Task inputs:
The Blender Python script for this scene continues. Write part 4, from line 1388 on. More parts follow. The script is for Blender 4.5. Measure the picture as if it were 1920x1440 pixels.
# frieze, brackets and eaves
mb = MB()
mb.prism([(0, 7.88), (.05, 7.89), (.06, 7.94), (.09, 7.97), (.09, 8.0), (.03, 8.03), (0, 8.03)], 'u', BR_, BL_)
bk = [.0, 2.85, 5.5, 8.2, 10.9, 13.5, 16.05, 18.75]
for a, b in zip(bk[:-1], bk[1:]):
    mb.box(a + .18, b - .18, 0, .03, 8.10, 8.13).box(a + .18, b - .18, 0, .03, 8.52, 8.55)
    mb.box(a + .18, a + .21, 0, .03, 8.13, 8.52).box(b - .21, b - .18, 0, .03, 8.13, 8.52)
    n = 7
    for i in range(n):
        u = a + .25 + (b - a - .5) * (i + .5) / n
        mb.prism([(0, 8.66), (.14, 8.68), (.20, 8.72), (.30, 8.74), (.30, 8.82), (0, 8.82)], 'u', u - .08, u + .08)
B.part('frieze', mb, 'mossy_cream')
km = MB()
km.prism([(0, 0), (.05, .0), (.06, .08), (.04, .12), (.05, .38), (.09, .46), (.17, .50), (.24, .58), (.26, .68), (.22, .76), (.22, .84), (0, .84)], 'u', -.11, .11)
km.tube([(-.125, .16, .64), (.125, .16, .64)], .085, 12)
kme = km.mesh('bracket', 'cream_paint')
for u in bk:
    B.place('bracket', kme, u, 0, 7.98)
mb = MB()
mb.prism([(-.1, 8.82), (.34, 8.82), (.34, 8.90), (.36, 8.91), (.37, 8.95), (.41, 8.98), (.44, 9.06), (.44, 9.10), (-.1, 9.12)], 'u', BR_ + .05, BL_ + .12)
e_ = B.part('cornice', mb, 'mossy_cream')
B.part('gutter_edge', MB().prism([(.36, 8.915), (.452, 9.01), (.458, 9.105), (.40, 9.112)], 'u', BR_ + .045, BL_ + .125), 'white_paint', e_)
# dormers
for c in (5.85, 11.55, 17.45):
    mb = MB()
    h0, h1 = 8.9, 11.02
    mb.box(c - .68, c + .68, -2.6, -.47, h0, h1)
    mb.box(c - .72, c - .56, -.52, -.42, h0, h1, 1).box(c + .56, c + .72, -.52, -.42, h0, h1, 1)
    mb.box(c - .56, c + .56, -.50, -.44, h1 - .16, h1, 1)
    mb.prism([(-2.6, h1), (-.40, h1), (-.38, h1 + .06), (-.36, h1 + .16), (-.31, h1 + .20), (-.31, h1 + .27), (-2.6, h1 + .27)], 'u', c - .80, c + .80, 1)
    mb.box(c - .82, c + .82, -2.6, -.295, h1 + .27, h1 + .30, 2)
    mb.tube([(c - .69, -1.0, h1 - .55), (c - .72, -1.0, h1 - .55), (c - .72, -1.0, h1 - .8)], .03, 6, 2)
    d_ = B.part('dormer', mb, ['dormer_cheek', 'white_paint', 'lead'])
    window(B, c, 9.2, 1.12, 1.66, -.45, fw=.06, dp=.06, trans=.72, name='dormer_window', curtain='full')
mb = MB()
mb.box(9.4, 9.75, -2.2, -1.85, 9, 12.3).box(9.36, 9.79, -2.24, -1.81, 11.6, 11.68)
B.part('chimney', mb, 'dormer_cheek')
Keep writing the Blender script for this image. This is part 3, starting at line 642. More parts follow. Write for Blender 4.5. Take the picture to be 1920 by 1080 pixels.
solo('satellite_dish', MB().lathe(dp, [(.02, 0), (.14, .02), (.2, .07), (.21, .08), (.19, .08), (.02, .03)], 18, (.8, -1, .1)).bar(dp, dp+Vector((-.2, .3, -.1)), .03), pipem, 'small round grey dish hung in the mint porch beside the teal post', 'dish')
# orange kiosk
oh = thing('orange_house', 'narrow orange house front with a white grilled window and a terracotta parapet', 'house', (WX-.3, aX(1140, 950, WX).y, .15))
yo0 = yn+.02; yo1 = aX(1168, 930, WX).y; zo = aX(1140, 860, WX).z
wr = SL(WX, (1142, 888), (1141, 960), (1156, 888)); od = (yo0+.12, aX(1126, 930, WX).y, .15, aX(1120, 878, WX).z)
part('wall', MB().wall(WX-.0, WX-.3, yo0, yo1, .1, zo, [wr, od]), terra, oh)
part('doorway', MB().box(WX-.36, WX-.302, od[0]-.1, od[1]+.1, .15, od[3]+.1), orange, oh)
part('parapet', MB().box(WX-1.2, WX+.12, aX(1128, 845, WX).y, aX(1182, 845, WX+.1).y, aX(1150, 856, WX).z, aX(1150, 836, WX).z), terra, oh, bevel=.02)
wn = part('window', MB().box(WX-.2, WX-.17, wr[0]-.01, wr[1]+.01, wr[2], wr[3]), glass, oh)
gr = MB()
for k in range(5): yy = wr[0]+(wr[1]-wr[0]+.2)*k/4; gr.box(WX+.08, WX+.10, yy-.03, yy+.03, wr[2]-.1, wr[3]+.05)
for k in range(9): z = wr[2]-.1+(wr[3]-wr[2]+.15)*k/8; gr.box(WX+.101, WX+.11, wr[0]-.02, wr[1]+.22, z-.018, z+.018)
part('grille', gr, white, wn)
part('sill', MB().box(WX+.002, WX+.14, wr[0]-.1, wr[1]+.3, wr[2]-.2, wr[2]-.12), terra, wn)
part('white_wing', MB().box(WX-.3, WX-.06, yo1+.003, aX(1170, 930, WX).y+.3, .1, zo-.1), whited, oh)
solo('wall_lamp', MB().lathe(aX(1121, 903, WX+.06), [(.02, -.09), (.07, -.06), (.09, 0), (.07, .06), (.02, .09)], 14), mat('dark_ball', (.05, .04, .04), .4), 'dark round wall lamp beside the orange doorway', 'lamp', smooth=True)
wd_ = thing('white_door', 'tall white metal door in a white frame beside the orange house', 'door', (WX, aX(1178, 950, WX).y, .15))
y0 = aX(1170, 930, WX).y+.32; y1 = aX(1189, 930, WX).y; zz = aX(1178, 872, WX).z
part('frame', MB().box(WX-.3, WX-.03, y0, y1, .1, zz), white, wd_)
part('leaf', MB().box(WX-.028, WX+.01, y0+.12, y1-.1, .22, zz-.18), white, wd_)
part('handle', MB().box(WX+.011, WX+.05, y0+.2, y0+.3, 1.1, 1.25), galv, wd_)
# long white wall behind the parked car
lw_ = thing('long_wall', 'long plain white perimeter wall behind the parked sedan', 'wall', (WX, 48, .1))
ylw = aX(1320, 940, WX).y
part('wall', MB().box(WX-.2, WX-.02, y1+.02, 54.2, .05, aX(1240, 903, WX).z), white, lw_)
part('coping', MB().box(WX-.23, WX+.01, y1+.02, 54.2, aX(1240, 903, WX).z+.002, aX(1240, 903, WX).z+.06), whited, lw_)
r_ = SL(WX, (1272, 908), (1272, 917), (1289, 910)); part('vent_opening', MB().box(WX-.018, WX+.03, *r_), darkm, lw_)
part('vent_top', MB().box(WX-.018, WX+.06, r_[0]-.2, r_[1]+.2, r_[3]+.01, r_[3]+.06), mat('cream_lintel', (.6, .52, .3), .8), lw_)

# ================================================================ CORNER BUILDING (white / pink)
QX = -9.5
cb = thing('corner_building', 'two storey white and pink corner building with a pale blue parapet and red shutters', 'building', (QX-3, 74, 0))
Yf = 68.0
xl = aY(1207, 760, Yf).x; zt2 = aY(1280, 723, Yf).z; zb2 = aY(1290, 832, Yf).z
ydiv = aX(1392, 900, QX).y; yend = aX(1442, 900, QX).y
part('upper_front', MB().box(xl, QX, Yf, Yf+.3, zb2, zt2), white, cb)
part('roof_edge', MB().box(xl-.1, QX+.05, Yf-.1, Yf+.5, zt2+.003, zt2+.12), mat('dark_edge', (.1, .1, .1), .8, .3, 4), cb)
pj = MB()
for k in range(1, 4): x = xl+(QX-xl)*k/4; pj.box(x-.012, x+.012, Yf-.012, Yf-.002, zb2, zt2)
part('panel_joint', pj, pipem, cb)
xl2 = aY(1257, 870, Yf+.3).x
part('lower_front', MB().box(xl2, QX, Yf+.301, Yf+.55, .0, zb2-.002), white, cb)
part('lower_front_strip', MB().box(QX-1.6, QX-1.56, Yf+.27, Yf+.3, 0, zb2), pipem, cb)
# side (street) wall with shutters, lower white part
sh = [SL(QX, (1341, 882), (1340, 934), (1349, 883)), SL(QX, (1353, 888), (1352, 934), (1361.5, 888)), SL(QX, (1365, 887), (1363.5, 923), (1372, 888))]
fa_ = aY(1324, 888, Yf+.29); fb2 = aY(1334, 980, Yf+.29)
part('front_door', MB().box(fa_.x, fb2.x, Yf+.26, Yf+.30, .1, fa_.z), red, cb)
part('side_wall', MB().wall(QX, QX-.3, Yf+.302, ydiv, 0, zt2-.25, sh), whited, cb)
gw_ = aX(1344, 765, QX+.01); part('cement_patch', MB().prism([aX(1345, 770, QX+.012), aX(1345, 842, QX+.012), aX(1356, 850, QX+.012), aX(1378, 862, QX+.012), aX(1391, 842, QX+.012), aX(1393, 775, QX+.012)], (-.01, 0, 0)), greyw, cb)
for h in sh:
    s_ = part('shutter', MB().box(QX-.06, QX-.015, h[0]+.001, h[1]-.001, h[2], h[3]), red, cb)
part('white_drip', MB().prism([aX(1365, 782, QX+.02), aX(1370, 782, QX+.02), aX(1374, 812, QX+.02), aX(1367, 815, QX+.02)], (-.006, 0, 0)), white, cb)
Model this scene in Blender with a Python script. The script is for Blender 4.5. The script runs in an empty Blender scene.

Task directions:
Return every line containing "Blender".

Written solution:
The Blender Python script for this scene continues. Write part 4, from line 1388 on. More parts follow. The script is for Blender 4.5. Measure the picture as if it were 1920x1440 pixels.
Keep writing the Blender script for this image. This is part 3, starting at line 642. More parts follow. Write for Blender 4.5. Take the picture to be 1920 by 1080 pixels.
Model this scene in Blender with a Python script. The script is for Blender 4.5. The script runs in an empty Blender scene.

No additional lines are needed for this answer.